Social media is usually a side gig but it comes with lots of pressure within the sphere of your influence (live streaming, blogging, mental health advocacy, etc) to remain positive no matter the circumstances lest we lose the influence we took so long to earn. It doesn’t take long to see that remaining positive keeps content more appealing to people as it moves into the category of “inspirational” even if your original intent was education. For those in the mental health advocacy sphere, this is especially tough as if you stop being positive, you may even be labeled as "attention-seeking."

Dr. Gurner says:
“When people post frequently, they often begin to behave as if they are their image and can worry what not posting will mean for them personally or professionally. Deep down, most are very aware that […] everyone is replaceable. There are always funny, sexy, witty people out there that can capture attention.”
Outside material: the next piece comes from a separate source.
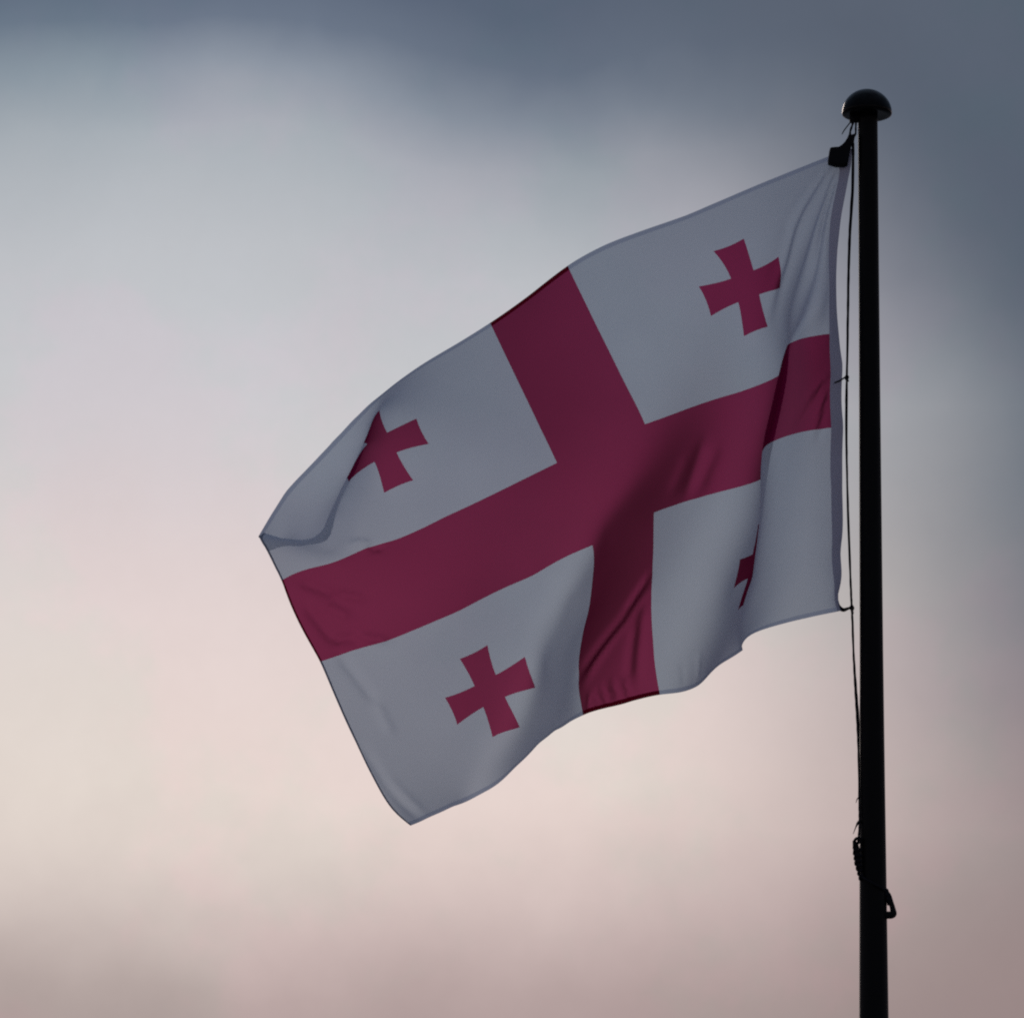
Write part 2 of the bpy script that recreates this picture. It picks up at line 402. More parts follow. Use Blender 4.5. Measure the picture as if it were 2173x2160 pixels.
# a turn crossing the front of the pole to the bracket, and the knot on it
link_mesh('crossing_turn', *tube([(-0.0547, -0.0300, 9.0307), (-0.0379, -0.0490, 9.0158), (-0.0069, -0.0620, 8.9951), (0.0250, -0.0520, 8.9794), (0.0472, -0.0220, 8.9680), (0.0581, -0.0100, 8.9563)], 0.0045, 8, 6, 0.12), M['rope'], hal)
link_mesh('bracket_turns', *join(
    tube([(0.0405, -0.0120, 8.9630), (0.0491, -0.0140, 8.9500), (0.0560, -0.0140, 8.9375), (0.0613, -0.0120, 8.9253)], [0.008, 0.0095, 0.0095, 0.007], 10, 5, 0.12),
    tube([(0.0365, -0.0260, 8.9743), (0.0491, -0.0180, 8.9743), (0.0531, -0.0040, 8.9648), (0.0428, 0.0020, 8.9589)], 0.0075, 8, 5, 0.15),
    tube([(0.0400, -0.0240, 8.9586), (0.0543, -0.0180, 8.9546), (0.0600, -0.0040, 8.9432), (0.0479, 0.0020, 8.9391)], 0.008, 8, 5, 0.15),
    tube([(0.0470, -0.0220, 8.9429), (0.0594, -0.0180, 8.9366), (0.0652, -0.0040, 8.9271), (0.0549, 0.0020, 8.9301)], 0.0075, 8, 5, 0.15)), M['rope'], hal)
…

You end up running to keep up with trends in order to put out high-quality content, adding measurable pressure.

You would think that those who are just looking to post memes and jokes would not feel the strain. But to keep upbeat and keep with the pressure of demand, is still not easy. For people with a strong need to be liked, all of the above is especially tough. So, what is the solution?

Live streamer and twitter personality, Rora Pickles, describes her relationship with Twitter as stress-inducing and yet incredibly helpful:
“I feel too tied to it at times, worried if I'm not active enough I will lose engagement, or I'll find myself glued to a negative interaction if it's stressing me out. […] But I gain a huge satisfaction when people laugh at me or my content, it helps mental health in some ways too.”

In terms of finding a solution to the issue, Rora added: “I just try my best to keep emotionally detached and have a logic/emotion balance when using it, which tends to help me keep a healthier relationship with it.”

Then there are influencers like Sam Strake, a self-proclaimed “sh**-poster” (someone who posts irreverent images and captions on social media) who admit:
“It's scary. I feel an anxiety when I go too long without posting, like it's something I have to do. It comes with a fair bit of stress, but it also keeps me on my toes and innovating. I haven't figured out how to successfully combat it, and it's sometimes terrifying how difficult it is for me to ignore Twitter because I feel the need to constantly be aware of everything in this sphere.”” 

There are of course, also those who feel like they have struck a balance between their social media work and themselves. Green Dumpling, talk show host and twitter funnyman, had a very different take. When asked if he feels pressure to constantly be “on” he said:
“Initially yes but now I'm just kind of doing my thing. I know for a fact that I have solidified my brand and I can stay consistent. So people don’t seem to forget me.” Even for someone so confident, the question of being forgettable is still a point for discussion.

In order to feel true joy, we need to go through periods of lows as well as highs. For people living with depression, like me, those periods can last weeks. All while social media and those around us continue to move on with their lives. So, do we play catch up and enjoy public reverence, or stay true to our internal emotions and let others think what they wish? Caring less about the cold numbers and more about the real people who speak to us? I will think of a punchline. Just check my tweets later.